The simple fact is this:the effusive self-indulgence and manipulative sensationalism, and the fundamentalism of the ordinating tools of our modern day existence completely miss the point about scope, and for this reason Tatantino's films, however resourceful and eclectic they may be (why don't I ever here plagiaristic?), they are all singularly introspective, flashy, substanceless tripe from the School of Elite MTV Videos. Stanley Kubrick said of 2001 (which by the way I also think is over-rated) that it "seeks to ask more questions than it is answered", which if it wasn't for his misanthropic snobbishness, he would have said was the code of action for all dramatic works. Tarantino may be sharp, sassy, the thing of the moment,but his imagination is not plastic enough to founder crystallise the human condition and its psyche through anything but the indolent pop culture that strangles the after-hours of the Capitalist "happy medium". It seems that the creative energy of youth has waned and replaced by the hedonistic self-fulfilment of Marilyn Glastonbury, Retro Rock, booze, and the polarisation - not of political beliefs, which at least was polemical, if perhaps often dangerous - of taste. Taste, the exploring facet which we humans alone have, has in some ways collapsed. And Tarantino, the servant of all this, has strung the precipitates of materialism and self-glory in a human sympathy concordant with the audience, and has bulked it out refreshingly, in a way old films used to as a formality.
But Tarantino makes good films. Not brilliant films. Not evenntially brilliant films. He tricks us only a crudely as Hitchcock did, but will never manage the breadth of idolic moments or searing clarity. Because he is not original. He moves from Brian De Palama split-screen to Sergio Leone close up to John Ford long shot to Kurosawa lucid-composition to a Robert Altman sustain-shot, and stamps it with his whizzy contemporary fervour; but only a moment of gut-wrenching violence or limerick-style frivolous verbal jousting will he fashion a memorable moment. There is a name for this kind
of stuff... it's.. oh, that's it... Pulp Ficition, its called.
Many I'm wrong - maybe my cant is out. But my conviciton is that if Kill Bill and Jacky Brown are nothing but the most obscure of "cult classics" in twenty years, and Tarantino nothing more than a beleagured and washed up serenely as John Carpenter presently seems to be, then the film industry is sliding further than I had mentioned.

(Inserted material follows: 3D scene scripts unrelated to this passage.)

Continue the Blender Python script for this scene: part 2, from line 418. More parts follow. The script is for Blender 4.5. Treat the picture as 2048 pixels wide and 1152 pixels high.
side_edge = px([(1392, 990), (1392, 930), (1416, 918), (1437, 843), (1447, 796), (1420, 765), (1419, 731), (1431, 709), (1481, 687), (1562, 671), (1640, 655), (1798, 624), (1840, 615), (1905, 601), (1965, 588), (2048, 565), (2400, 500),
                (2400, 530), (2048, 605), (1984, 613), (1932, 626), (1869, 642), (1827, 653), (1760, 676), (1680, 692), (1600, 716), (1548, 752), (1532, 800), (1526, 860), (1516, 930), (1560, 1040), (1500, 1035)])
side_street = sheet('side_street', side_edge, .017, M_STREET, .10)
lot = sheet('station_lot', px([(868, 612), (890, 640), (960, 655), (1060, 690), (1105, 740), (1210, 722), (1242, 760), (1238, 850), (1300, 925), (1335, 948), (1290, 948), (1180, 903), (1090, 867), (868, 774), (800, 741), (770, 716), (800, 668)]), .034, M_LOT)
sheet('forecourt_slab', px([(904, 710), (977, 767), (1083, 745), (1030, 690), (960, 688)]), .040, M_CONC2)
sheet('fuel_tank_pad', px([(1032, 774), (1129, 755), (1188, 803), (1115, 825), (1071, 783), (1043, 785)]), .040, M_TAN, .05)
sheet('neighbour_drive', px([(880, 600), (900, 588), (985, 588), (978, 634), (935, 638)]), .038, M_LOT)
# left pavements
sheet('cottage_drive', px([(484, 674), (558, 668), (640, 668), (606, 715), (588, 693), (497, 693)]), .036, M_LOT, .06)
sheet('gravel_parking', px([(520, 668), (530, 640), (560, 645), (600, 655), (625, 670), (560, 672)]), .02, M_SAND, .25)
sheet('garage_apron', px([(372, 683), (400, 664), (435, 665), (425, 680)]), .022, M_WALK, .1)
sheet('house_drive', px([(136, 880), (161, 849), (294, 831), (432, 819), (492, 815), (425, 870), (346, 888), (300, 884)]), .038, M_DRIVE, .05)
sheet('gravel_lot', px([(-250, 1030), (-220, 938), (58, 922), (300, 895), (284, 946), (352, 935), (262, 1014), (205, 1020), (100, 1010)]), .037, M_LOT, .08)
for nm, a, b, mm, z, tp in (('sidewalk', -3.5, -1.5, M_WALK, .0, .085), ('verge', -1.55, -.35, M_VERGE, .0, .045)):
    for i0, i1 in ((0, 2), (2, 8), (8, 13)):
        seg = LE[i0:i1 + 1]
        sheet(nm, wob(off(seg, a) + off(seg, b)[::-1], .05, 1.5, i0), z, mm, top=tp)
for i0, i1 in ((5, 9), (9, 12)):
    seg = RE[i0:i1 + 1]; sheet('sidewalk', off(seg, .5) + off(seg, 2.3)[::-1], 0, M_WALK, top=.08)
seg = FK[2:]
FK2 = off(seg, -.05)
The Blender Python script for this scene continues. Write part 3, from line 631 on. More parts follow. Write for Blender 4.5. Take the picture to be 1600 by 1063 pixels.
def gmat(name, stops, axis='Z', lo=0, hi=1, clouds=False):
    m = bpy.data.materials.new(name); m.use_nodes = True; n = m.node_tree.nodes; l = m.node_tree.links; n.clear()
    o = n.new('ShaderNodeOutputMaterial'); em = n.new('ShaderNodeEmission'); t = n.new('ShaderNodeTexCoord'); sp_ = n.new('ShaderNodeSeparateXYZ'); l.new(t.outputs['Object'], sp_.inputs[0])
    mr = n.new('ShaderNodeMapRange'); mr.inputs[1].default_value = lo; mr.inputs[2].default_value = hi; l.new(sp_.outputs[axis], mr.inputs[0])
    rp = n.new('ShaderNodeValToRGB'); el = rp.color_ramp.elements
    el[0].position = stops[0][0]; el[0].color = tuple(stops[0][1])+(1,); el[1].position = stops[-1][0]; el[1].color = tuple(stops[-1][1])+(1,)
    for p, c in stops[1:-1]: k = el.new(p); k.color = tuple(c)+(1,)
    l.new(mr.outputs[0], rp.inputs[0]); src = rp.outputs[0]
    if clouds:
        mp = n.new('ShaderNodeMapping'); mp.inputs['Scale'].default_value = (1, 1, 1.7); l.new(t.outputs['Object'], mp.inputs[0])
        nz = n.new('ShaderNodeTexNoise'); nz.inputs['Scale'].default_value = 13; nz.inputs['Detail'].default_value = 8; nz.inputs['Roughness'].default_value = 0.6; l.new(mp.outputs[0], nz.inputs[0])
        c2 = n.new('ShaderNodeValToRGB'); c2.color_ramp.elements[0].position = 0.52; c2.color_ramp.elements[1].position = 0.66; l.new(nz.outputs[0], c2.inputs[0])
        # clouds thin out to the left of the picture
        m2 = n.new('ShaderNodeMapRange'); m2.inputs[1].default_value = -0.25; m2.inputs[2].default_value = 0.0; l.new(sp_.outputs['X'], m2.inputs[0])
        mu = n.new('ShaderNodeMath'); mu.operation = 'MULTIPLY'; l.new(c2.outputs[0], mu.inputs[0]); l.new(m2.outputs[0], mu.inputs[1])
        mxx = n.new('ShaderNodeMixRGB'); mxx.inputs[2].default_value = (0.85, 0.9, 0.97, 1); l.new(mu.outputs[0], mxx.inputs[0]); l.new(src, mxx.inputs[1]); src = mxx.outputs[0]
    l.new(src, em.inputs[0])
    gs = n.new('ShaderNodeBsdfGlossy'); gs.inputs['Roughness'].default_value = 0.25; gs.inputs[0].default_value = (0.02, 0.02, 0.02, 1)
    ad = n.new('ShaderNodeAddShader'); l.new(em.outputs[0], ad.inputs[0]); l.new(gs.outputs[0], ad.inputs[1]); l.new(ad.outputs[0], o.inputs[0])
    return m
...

One last thing, before I prompt some responses: Tarantino said, before the April release of Kill Bill Vol 2, that he wanted the audience to be more like a rock concert than that of a theatre, as some of us hopefully still call them. He also expressed the desire to "make the audience's emotions spin on a ****in' dime!" So: "Oscar Wilde once sais "in poetry, no reaction was sometimes the best reaction". Now, if I've read right, during the premiere appearance of Mozart's "Dry Your Tears Africa", the audience met it with only the humble submissive awe befitting of a powerful creation of original genius. Cut to 1984, Mozart presents "Dry Tears Africa".. to a riotous applause. You might even say he was "spinning the audience's emotions on a ****in' dime", that it was like a "rock concert". Its not that opular culture has perverted the medium... its just that the '90s culture was a direct product of TV and film.
PS: I respect Tarantino for his talent. For his visual languidity, he has a strong grasp of narrative techniques, and gives each film an "edge", I could simplistucally say.
PSS: If you get actually get through this mammoeth thread... can we take the argument further? Or just a simple case of cordial agreement wouldn't go amiss.